Pemidanaan aktivis kritis begitu banyak terjadi di era Jokowi, termasuk di dalamnya delik makar, jadi bagian dari cara Jokowi meredam oposisi.

Hukum dipergunakan untuk menghujam oposisi dengan delik yang di pengadilan terasa sangat dipaksakan. Seperti yang terjadi di pengadilan Tom, atau sebelumnya, terhadap Syahganda Nainggolan dan Jumhur Hidayat.

Selain itu, momen pemberian amnesti dan abolisi ini seolah jadi peringatan terhadap penegak hukum agar tidak menjadikan hukum sebagai cara merepresi kritik dan oposisi.

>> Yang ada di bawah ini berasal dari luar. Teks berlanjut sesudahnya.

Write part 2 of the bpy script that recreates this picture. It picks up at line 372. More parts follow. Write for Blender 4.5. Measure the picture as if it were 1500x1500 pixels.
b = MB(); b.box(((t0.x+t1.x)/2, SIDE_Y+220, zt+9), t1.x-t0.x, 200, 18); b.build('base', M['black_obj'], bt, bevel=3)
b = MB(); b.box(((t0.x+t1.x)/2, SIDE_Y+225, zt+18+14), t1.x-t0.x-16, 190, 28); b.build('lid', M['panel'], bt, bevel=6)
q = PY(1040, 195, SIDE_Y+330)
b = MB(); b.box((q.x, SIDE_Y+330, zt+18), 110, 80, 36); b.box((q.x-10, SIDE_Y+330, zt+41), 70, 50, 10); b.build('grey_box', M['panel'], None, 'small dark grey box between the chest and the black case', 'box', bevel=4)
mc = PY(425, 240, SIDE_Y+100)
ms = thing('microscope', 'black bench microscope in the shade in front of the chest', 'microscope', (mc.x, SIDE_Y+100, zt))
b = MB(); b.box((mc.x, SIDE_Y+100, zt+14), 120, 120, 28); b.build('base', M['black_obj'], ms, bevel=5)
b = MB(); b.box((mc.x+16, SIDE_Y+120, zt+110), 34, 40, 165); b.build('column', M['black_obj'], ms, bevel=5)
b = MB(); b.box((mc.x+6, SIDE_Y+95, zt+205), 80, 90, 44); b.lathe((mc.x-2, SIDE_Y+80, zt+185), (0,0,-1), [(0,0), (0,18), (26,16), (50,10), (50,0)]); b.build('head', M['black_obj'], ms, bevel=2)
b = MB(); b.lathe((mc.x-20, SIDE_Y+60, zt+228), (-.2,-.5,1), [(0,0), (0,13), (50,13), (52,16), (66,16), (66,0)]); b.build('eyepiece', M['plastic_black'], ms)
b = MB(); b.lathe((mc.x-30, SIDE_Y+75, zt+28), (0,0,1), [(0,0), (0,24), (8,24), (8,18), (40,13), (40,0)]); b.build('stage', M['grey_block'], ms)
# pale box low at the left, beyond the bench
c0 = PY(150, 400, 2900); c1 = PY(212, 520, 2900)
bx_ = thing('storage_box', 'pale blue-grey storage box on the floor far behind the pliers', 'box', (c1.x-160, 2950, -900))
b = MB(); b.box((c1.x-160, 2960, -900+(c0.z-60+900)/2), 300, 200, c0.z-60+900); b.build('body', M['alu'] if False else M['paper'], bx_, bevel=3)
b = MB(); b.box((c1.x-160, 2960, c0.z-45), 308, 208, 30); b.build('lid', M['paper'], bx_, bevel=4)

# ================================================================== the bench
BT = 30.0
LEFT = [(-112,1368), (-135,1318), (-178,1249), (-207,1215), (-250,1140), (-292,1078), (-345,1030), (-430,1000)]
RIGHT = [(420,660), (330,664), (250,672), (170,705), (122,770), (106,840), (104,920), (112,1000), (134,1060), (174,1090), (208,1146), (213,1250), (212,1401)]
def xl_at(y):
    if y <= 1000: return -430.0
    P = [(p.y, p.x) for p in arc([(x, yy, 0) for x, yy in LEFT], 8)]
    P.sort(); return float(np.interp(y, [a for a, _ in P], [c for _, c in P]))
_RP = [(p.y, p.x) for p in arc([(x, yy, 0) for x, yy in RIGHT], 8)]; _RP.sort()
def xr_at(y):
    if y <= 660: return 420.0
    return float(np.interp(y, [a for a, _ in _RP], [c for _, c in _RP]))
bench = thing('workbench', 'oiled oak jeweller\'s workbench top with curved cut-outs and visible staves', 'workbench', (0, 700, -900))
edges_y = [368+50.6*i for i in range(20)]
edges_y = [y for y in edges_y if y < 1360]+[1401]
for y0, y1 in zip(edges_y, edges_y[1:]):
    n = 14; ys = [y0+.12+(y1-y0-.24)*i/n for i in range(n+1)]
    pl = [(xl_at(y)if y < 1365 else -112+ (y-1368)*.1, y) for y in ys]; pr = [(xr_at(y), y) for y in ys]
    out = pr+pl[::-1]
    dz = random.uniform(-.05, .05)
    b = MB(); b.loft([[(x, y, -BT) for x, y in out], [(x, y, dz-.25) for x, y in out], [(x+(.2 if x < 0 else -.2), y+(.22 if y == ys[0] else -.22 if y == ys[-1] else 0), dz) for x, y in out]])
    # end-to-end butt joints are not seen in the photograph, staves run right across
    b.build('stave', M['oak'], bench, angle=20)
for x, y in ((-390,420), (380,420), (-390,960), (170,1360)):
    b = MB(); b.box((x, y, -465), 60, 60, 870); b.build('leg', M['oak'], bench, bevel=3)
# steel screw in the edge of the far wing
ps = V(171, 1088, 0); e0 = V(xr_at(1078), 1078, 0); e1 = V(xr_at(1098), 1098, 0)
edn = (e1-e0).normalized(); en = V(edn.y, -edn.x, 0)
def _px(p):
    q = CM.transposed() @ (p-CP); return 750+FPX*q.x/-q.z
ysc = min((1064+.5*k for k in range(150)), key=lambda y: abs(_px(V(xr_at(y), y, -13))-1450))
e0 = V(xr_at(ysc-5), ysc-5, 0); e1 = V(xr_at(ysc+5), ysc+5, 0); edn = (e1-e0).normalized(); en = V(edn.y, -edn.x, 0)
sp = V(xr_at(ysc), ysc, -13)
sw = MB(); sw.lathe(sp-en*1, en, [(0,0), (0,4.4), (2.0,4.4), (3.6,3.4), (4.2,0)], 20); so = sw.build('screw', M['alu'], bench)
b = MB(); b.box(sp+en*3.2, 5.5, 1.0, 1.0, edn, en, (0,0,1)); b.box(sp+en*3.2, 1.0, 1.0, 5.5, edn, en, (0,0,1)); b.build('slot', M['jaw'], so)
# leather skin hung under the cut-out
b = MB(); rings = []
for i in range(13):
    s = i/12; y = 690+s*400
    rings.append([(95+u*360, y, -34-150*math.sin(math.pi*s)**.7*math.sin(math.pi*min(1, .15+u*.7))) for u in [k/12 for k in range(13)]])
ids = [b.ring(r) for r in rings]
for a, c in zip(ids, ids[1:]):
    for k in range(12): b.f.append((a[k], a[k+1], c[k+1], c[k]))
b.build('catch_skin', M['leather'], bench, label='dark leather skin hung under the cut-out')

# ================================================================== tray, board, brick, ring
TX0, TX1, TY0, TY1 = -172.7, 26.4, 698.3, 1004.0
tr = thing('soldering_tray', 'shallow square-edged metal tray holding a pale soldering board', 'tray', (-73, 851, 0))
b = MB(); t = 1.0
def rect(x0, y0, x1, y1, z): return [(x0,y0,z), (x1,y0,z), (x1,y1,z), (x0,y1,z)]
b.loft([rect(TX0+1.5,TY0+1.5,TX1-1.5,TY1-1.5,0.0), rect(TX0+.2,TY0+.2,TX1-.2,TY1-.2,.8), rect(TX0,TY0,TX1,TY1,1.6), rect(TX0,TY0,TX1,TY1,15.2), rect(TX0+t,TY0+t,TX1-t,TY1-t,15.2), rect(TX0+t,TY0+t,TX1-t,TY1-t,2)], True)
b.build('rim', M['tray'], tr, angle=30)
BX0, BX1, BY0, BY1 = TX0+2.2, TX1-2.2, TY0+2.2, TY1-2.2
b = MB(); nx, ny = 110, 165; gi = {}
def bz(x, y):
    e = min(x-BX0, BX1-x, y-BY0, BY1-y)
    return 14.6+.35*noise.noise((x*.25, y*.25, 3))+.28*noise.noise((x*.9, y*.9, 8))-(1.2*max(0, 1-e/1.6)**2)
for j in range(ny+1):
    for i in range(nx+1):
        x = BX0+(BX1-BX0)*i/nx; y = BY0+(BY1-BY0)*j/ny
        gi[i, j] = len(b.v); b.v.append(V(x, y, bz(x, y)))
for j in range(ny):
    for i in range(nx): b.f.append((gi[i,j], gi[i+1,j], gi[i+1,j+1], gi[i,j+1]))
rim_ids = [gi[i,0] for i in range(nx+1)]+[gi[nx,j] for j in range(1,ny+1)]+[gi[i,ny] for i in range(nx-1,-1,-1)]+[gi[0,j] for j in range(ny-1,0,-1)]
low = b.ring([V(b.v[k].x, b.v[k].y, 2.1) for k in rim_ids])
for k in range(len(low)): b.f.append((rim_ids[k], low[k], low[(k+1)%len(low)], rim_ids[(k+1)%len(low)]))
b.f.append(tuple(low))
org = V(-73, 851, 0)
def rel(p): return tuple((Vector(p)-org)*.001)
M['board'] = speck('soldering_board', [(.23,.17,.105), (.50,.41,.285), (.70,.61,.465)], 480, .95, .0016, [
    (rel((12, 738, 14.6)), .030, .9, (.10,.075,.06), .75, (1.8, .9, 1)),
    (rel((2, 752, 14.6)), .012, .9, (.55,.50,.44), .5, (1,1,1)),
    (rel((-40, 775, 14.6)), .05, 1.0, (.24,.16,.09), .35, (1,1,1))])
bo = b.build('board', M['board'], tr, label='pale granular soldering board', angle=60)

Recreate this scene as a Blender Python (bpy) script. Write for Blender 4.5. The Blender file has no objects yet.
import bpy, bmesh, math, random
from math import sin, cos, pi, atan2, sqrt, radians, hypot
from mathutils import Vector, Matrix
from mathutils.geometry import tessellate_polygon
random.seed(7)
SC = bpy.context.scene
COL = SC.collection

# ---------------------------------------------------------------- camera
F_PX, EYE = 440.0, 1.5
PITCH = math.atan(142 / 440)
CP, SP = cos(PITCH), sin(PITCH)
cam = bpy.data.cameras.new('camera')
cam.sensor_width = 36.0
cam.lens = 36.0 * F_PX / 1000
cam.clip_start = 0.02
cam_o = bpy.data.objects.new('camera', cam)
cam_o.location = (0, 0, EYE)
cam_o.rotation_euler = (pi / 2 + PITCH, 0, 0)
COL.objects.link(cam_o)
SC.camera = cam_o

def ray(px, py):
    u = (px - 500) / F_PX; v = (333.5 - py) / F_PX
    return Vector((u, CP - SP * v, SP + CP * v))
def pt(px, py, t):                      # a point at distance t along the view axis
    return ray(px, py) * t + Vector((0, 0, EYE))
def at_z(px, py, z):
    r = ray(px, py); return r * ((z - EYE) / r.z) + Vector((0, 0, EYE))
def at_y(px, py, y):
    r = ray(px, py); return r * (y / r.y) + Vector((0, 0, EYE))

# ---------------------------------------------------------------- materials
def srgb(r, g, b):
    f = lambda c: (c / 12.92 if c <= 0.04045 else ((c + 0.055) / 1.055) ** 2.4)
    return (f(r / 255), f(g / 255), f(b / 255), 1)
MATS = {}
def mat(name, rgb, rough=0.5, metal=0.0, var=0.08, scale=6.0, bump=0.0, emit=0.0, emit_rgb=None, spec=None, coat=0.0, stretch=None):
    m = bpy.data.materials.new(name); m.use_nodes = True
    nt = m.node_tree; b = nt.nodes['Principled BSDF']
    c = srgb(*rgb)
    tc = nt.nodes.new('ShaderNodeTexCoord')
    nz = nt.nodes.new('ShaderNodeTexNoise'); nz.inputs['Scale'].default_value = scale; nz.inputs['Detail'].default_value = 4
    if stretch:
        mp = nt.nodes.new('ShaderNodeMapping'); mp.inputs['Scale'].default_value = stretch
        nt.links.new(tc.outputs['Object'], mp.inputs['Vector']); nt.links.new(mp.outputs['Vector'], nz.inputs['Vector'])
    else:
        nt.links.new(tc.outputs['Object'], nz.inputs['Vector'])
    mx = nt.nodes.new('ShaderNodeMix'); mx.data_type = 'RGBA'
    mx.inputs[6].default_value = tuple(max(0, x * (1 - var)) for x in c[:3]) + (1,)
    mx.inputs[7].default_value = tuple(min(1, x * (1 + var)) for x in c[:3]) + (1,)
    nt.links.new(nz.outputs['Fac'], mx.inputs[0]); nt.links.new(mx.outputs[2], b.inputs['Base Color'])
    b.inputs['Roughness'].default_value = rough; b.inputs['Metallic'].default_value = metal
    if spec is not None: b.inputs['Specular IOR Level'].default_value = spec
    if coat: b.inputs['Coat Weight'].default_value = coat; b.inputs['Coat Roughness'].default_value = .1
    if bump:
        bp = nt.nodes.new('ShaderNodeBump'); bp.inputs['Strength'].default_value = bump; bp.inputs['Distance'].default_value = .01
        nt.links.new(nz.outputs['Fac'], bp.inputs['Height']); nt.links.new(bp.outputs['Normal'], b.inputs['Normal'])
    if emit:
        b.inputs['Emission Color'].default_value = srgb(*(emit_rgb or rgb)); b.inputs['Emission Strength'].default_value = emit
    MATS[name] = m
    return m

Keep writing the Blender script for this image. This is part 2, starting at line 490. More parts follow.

KPK misalnya. Diharapkan agar komisi anti rasuah tersebut mengkoreksi langkah mereka yang memang terlihat condong kepada pemerintah. Begitu pula kepolisian. Institusi ini juga diminta berbenah dan tidak menjadikan hukum sebagai alat represi.

Jangan Obral Amnesti dan Abolisi

Karenanya, dia mendorong pemerintah agar memperbaiki sistem dan kultur hukum di Indonesia. Khususnya, para penegak hukum yang seolah secara sistemik dan kultural mengikuti ritme pemerintah.

Presiden harus memberi kebebasan yang seluas-luasnya bagi penegak hukum untuk berdiri secara independen, objektif dan transparan.

“Presiden harus meninggalkan model pemidanaan rekayasa. Tidak menggunakan hukum sebagai alat merepresi oposisi dan aktivis kritis,” tegasnya.

Tidak hanya itu, masyarakat harus terus mengawasi dan memberi batasan tegas kepada presiden agar tidak menggunakan hak abolisi, amnesti, ataupun grasi secara sembrono.

Khususnya kepada mereka yang secara sah, meyakinkan dan terbukti dengan kuat melakukan tindak pidana korupsi atau suap.

Ray menaambahkan, dua kasus ini, amnesti Hasto dan abolisi Tom Lembong, tidak boleh dijadikan pembenaran bagi presiden untuk melakukan hal yang sama kepada terpidana lain.

“Amnesti, abolisi dan grasi tidak boleh diobral. Dia harus diberikan secara selektif, objektif dan rasional,” pungkasnya.